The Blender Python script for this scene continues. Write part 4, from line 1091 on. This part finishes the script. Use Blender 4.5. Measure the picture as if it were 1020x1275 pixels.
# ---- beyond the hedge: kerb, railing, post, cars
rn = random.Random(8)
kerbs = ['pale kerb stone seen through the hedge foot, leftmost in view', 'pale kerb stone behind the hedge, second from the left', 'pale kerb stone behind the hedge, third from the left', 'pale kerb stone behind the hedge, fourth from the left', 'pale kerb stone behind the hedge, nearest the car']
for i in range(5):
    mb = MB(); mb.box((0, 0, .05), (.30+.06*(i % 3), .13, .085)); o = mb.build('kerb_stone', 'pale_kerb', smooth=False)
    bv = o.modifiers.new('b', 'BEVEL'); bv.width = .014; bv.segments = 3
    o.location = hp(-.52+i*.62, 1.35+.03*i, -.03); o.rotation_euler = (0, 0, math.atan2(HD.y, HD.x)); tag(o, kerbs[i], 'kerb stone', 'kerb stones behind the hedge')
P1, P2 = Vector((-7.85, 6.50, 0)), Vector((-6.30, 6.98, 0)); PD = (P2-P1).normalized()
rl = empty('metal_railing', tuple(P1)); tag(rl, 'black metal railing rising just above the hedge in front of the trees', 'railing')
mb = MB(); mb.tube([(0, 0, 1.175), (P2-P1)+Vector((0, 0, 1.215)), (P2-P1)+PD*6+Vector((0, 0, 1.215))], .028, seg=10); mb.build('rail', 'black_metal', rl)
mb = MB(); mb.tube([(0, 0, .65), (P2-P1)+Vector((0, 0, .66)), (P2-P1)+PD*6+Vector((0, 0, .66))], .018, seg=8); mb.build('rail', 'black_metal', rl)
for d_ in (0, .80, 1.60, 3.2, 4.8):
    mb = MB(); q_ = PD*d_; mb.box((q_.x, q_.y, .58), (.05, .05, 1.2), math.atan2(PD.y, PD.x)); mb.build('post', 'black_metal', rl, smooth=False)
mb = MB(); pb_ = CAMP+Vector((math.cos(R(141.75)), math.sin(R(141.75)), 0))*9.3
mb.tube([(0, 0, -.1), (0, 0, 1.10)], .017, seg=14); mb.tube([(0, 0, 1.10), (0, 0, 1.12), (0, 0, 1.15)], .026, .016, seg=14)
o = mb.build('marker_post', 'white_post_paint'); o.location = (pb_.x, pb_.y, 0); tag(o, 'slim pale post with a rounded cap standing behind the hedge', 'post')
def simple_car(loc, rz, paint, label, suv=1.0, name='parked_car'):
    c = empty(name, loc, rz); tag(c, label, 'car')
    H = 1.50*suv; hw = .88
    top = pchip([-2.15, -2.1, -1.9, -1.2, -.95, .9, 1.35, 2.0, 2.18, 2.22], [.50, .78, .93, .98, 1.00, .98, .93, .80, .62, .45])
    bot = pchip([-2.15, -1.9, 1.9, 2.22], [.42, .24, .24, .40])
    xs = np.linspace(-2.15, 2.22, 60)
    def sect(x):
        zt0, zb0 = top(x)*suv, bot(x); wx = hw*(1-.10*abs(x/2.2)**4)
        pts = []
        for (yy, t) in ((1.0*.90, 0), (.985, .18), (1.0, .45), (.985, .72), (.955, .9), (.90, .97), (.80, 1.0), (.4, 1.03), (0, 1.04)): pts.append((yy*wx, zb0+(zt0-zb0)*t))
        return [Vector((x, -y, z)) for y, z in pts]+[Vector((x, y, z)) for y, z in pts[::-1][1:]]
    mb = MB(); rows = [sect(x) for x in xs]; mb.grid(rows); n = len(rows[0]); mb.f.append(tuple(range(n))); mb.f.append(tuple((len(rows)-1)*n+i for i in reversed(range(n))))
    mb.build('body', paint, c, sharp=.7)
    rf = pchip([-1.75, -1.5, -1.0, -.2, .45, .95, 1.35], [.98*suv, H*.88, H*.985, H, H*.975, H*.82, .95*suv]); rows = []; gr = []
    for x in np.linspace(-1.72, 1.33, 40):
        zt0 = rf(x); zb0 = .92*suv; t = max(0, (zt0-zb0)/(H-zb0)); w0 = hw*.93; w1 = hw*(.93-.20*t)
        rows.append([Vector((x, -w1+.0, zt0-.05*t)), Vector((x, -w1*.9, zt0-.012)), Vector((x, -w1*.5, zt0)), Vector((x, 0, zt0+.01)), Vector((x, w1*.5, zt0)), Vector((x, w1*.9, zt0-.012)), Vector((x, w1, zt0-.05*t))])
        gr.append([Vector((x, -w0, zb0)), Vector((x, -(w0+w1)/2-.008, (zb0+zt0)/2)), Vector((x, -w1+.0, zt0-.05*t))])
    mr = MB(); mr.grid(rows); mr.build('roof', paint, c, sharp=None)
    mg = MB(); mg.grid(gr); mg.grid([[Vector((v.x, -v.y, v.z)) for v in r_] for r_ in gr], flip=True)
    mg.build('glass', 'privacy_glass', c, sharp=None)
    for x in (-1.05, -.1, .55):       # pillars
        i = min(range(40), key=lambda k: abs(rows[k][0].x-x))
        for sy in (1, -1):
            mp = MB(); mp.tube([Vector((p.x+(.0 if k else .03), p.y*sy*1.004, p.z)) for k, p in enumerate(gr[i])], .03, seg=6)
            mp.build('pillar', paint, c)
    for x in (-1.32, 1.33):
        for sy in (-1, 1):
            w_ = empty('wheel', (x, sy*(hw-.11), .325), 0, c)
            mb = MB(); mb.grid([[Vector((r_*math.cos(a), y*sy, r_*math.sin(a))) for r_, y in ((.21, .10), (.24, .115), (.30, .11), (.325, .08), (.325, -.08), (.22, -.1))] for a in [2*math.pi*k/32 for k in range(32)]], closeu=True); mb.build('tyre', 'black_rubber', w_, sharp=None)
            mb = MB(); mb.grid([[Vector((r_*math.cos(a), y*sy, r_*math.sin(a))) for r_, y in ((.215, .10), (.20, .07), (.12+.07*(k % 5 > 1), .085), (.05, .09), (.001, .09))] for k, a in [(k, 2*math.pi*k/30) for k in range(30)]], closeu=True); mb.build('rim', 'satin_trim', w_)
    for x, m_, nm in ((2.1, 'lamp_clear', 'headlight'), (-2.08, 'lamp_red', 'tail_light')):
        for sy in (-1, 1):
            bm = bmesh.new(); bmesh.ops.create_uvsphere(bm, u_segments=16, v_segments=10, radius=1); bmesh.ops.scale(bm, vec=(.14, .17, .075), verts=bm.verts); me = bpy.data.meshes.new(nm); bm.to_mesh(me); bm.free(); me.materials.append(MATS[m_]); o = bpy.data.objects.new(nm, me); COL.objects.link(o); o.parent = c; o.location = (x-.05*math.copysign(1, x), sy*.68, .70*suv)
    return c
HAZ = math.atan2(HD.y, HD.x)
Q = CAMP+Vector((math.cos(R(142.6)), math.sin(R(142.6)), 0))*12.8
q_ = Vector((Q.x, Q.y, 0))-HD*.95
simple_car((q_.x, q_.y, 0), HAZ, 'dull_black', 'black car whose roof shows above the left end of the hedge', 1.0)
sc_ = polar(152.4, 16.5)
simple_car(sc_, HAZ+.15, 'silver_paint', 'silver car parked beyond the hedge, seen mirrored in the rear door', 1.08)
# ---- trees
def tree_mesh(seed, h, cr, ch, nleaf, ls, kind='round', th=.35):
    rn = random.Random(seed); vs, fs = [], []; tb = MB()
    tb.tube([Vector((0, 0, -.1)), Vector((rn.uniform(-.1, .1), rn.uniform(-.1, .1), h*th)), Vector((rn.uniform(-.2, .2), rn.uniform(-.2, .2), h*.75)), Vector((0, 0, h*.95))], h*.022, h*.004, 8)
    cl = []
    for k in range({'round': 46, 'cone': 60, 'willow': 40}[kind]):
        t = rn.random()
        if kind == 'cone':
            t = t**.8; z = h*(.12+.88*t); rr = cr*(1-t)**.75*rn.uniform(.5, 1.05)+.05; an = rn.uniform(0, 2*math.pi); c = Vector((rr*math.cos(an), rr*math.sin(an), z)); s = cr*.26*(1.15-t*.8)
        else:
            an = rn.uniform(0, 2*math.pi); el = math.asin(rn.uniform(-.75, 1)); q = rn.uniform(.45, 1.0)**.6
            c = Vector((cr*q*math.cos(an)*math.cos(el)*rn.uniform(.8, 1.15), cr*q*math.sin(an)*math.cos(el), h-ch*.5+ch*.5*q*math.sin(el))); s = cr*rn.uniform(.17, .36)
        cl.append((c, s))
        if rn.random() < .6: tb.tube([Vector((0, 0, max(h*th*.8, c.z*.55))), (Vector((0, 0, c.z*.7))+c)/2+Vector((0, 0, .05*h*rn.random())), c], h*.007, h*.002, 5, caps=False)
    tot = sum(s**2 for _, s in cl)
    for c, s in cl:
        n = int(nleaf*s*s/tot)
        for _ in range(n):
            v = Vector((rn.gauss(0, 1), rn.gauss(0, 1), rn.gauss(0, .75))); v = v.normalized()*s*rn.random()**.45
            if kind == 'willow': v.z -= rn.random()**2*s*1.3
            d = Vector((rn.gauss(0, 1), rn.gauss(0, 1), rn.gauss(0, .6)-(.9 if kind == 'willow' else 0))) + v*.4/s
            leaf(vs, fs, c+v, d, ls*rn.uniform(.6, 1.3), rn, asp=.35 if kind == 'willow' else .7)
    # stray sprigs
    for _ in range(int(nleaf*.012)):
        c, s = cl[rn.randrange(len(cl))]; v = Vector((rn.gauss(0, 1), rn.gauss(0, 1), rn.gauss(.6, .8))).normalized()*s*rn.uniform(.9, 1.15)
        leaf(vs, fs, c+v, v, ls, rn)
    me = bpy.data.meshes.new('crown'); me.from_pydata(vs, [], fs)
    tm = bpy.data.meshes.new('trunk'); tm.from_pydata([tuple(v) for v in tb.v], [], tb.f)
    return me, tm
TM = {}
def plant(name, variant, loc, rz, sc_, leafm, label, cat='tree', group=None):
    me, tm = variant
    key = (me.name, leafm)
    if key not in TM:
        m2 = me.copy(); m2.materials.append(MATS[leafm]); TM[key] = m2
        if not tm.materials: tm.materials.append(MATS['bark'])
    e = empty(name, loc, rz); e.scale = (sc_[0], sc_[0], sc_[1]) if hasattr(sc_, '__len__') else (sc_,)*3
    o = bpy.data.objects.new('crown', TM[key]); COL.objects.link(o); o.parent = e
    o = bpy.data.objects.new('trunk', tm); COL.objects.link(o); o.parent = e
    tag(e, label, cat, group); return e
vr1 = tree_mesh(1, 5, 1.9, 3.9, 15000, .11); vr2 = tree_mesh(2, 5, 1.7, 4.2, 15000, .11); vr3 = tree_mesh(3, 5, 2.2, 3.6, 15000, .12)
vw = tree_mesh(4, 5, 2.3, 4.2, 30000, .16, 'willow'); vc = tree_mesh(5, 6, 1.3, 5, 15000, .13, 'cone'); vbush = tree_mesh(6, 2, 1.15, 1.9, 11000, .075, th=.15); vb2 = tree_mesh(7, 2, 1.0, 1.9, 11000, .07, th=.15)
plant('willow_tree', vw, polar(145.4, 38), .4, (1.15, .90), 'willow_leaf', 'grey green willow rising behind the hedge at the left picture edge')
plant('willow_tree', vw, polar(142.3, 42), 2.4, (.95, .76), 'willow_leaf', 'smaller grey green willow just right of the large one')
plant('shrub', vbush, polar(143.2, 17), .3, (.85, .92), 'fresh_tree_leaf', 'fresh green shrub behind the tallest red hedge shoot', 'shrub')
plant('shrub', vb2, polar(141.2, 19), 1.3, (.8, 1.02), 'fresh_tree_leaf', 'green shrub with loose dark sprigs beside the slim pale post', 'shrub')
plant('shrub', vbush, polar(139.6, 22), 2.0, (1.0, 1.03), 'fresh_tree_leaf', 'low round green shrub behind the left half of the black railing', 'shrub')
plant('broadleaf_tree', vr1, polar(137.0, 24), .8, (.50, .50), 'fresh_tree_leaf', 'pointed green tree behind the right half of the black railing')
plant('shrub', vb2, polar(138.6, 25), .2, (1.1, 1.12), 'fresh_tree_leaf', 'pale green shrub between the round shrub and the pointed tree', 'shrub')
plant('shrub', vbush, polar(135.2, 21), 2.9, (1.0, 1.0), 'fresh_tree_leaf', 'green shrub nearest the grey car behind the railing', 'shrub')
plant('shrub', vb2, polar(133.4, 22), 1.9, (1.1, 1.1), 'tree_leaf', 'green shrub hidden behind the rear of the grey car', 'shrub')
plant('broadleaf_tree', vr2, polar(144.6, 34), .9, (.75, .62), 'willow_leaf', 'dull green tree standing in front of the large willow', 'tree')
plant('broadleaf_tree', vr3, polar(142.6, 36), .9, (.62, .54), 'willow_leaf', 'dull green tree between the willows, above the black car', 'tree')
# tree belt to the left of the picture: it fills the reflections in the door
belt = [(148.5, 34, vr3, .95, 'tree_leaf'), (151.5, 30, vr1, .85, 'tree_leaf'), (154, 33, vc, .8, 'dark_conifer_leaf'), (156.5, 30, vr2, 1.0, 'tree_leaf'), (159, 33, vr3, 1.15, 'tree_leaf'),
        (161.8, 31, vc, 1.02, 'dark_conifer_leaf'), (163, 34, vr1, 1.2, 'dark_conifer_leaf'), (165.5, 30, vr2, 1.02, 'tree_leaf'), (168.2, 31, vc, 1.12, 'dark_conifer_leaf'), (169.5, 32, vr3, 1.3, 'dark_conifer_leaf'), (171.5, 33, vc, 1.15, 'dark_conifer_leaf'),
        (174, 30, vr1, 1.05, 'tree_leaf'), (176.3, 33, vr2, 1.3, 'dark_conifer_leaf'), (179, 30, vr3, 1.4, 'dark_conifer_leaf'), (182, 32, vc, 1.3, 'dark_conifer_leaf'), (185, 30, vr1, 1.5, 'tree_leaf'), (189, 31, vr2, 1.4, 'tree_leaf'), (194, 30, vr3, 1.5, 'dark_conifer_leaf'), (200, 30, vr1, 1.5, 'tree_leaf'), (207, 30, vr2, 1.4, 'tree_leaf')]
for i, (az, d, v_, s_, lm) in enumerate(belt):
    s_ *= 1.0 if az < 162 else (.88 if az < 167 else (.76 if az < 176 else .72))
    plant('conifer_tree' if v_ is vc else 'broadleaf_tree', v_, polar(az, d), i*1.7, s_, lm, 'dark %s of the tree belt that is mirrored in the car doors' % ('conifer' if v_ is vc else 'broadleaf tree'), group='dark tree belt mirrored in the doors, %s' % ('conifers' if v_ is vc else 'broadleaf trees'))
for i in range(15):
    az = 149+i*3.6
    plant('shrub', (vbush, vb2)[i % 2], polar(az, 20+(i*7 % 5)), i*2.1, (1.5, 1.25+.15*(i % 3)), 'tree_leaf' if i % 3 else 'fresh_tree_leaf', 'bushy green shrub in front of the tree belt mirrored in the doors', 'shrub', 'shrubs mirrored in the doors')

REQUEST: Return each line that includes "picture".

SOLUTION TO THE EXERCISE:
The Blender Python script for this scene continues. Write part 4, from line 1091 on. This part finishes the script. Use Blender 4.5. Measure the picture as if it were 1020x1275 pixels.
plant('willow_tree', vw, polar(145.4, 38), .4, (1.15, .90), 'willow_leaf', 'grey green willow rising behind the hedge at the left picture edge')
# tree belt to the left of the picture: it fills the reflections in the door